When the film opens, Deckard has quit the police force, but his captain, Bryant (M. Emmet Walsh), makes it clear quitting isn’t an option. Four replicants are on the loose in LA, led by the intelligent and ruthless Roy (Rutger Hauer) and Bryant needs Deckard on the case. We soon learn that the replicants — Nexus 6, the most advanced versions available — have been saddled with 4-year lifespans and they’re in town to find a way to get their creator, Dr. Eldon Tyrell (Joe Turkel), to give them more life. Things get more complicated for Deckard when it turns out Dr. Tyrell’s assistant Rachael is a replicant and doesn’t know it.
Blade Runner was not the film director Ridley Scott wanted in theaters. Along with other changes, the version of the film that hit theaters includes Harrison Ford delivering narration that feels like he’s a private eye in a noir flick and a happier ending with Deckard and Rachael retiring to an idyllic countryside. Some important gore was deleted from the theatrical cut, as was a scene that implies Deckard is unknowingly a replicant himself.
Blade Runner: The Director’s Cut came about because of a mistake. In 1989, the Cineplex Odeon Fairfax Theater requested a copy of Blade Runner for its Sunday matinee show. Michael Arick — Warner Bros.’s director of asset management in 1989 — said he found what he thought was a theatrical cut of Blade Runner, but it was actually Ridley Scott’s cut of the film. This was different, mind you, than what we know as The Director’s Cut as it was altered before being featured in front of wider audiences. Scott finally was able to get control back with The Final Cut.
Perhaps the most significant difference between Blade Runner: The Final Cut and the previous versions is the inclusion of an important dream sequence. While at home, Harrison Ford’s Deckard dreams of a unicorn running free in a forest. This is meant to imply that Deckard, like Rachael, is a replicant who doesn’t know it. That the unicorn is running free of any bonds symbolizes a desire to break free from the service of his creators. When Gaff (Edward James Olmos) leaves a paper unicorn outside Deckard’s apartment, it’s potentially his signal that he knows what Deckard is.

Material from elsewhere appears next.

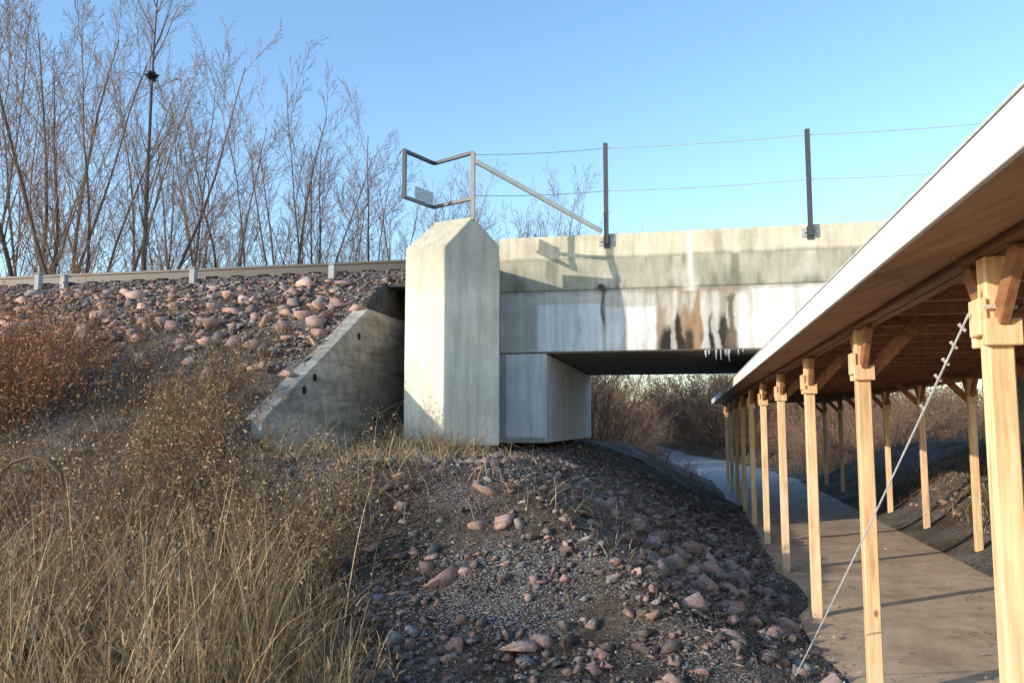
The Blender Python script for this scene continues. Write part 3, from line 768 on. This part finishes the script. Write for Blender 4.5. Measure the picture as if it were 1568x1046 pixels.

Blade Runner: The Final Cut is leaving Netflix after Monday, February 28, and now would be a perfect time to watch it — not only because it’s on its way off Netflix, but because the world of Blade Runner is quickly growing beyond Harrison Ford’s film. Along with the 2017 release of Blade Runner 2049, and last Fall the anime series Blade Runner: Black Lotus premiered on Adult Swim. Not to mention that there’s a live-action series on the way, Blade Runner 2099, with Ridley Scott attached.